I read hardly any Elementary fic. I read one short ficlet from a Porn Battle, maybe last year or the year before, that I liked; Joan was handcuffed blindfolded to a chair by Sherlock and pleasured her orally or manually, maybe both. But it didn't quite read as sub!Joan/top!Sherlock, to me, though that was obvs the intent. (I tend to see BD with different colored goggles than most; it doesn't always follow for me that the restrained/inflictee person is bottom and the nonrestrained/inflictor is top; some top from below, some sub from the top, which I can totally see with Sherlock &/or Joan).

If a fic's premise ships Sherlock/Joan, I usually can't read past the first couple sentences or paragraph, not because it's non-canonical (though it is) but because... I dunno, I just can't. First off, most of what I find is OOC fluffy romantic crap, which, No. Just. No. Plus the Sherlock/Joan partnership is both so much more and yet somehow also less than that, like their partnership inhabits all spaces except that conventional space.

And as you accurately point out, Sherlock is very hard to write well; I just can't buy most portrayals of Sherlock I've started to read. Throws me right out of the fic.

I've heard of Ripper but haven't watched it. Didn't know Alfredo's actor becamse a regular on Ripper. Is Ripper any good? Speaking of Netflix originals (not that we were, lol), have you watched Hemlock Grove? Supernatural horror, very cheesy and OTT -- and yet I loved it, plus Famke Janssen is so eeeevil on it. I dig the slashy angst (or angsty slash), of course, but it's got more going on than that.
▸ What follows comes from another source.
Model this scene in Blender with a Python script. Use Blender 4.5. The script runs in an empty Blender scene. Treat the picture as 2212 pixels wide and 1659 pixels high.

Good mindless supernatural fun I guess.

Yes, the wait for S2 Penny Dreadful will be way too long! More reality-based, but close to the same era, have you watched The Knick w/Clive Owen? I haven't seen all of S1, only a few eps, but I really liked what I saw; great world-building by Soderberg, there. (I originally put Fincher, duh; dunno what I was thinking)

And thanks for the True Detective Marty/Rust fic rec! I'm always up for such if the characterizations are true. Will bookmark and check out.